Cast: Hugh Bonneville, Gillian Anderson, Manish Dayal, Huma Qureshi, Michael Gambon
Director: Gurinder Chadha
Ratings: 2 Stars (Out Of 5)
The affair between Lord Louis Mountbatten's valet Jeet Kumar (Manish Dayal) and Aalia Noor (Huma Qureshi), an assistant to the Viceroy's daughter Pamela (Lily Travers), generates neither passion nor pathos. Ditto in the case of Partition: 1947 (the dubbed Hindi version of Viceroy's House, released in Europe in March) as a whole. The film is meant to drive home the enormity of the tragedy that was the Partition as well as highlight the culpability of the British Empire in shoving the subcontinent into a hate-filled cauldron. It does neither with any felicity.
Chadha's period re-enactment focuses as much on the exalted representatives of the Empire as on their liveried servants as the two groups, each in its own way and at its own level, negotiate the challenges that stem from the plan to carve up the subcontinent into two new religion-based nations.
When the Radcliffe Line tears Jeet and Aalia apart and compels them to go their own ways, the separation of the secret lovers arouses no emotion at all. That is the kind of film Partition: 1947 is - it deals with momentous and disturbing events, but is unable to draw the audience fully into the flow of its drama.
Here, the sheer vastness and complexity of the subject compel her to scale up her cinematic ambitions, seek dividends in grand scenes in which the likes of Mountbatten, Lord Islay (Michael Gambon) and Sir Cyril Radcliffe (Simon Callow) discuss the spoils of independence with Mahatma Gandhi (Neeraj Kabi), Jawaharlal Nehru (Tanveer Ghani) and Muhammad Ali Jinnah (Denzil Smith), and eventually falls well short of achieving the heft that a historical saga of this nature demands.
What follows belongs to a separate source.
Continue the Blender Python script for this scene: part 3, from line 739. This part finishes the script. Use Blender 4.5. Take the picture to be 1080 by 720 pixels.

Chadha tells the Partition story in a monotonous arc. Confined largely to high-level inner chamber parleys and happenings in and around the outhouses, the tale steers clear of the actual hurly-burly of the freedom struggle and the communal violence unleashed by the largest human migration in history. The cataclysmic developments are alluded to in lines of dialogue and in grainy archival footage, which, too, rarely feel anything but stilted and self-conscious in the manner that they are put to use.
Drawing upon a couple of books, Larry Collins and Dominique Lapierre's Freedom at Midnight and Narendra Singh Sarila's The Shadow of the Great Game: The Untold Story of India's Partition as well as bits of her own family history - pertaining to a grandmother who went missing during the Partition riots, lost a daughter to starvation, and was found a few days later in a refugee camp and reunited with her family - and a whole lot of fiction to piece together the developments of mid- 1947.
Male lead Hugh Bonneville bears no resemblance whatever to Lord Mountbatten but the Downton Abbey star is an accomplished enough actor not to let the physical unlikeness come in the way of his interpretation of the historical figure. Gillian Anderson as Lady Edwina Mountbatten has to carry the burden of far too many cheesy lines. "You are ushering in the future," she tells her husband in one scene; in another, addressing the staff of Viceroy's House, she declares: "We are poised at a very important point of history". It isn't easy shaking off the deleterious effects of that sort of forced cloying 'clairvoyance'.
As for Manish Dayal and Huma Qureshi, the duo is stuck in poorly envisioned roles that pan out more in the manner of parts devised for mainstream movie love stories that thrive on coincidences and contrivances - chance meeting, separation, reunion, separation again, fortuitous reunion one more time. The pattern is all too familiar. The performances are par for the course.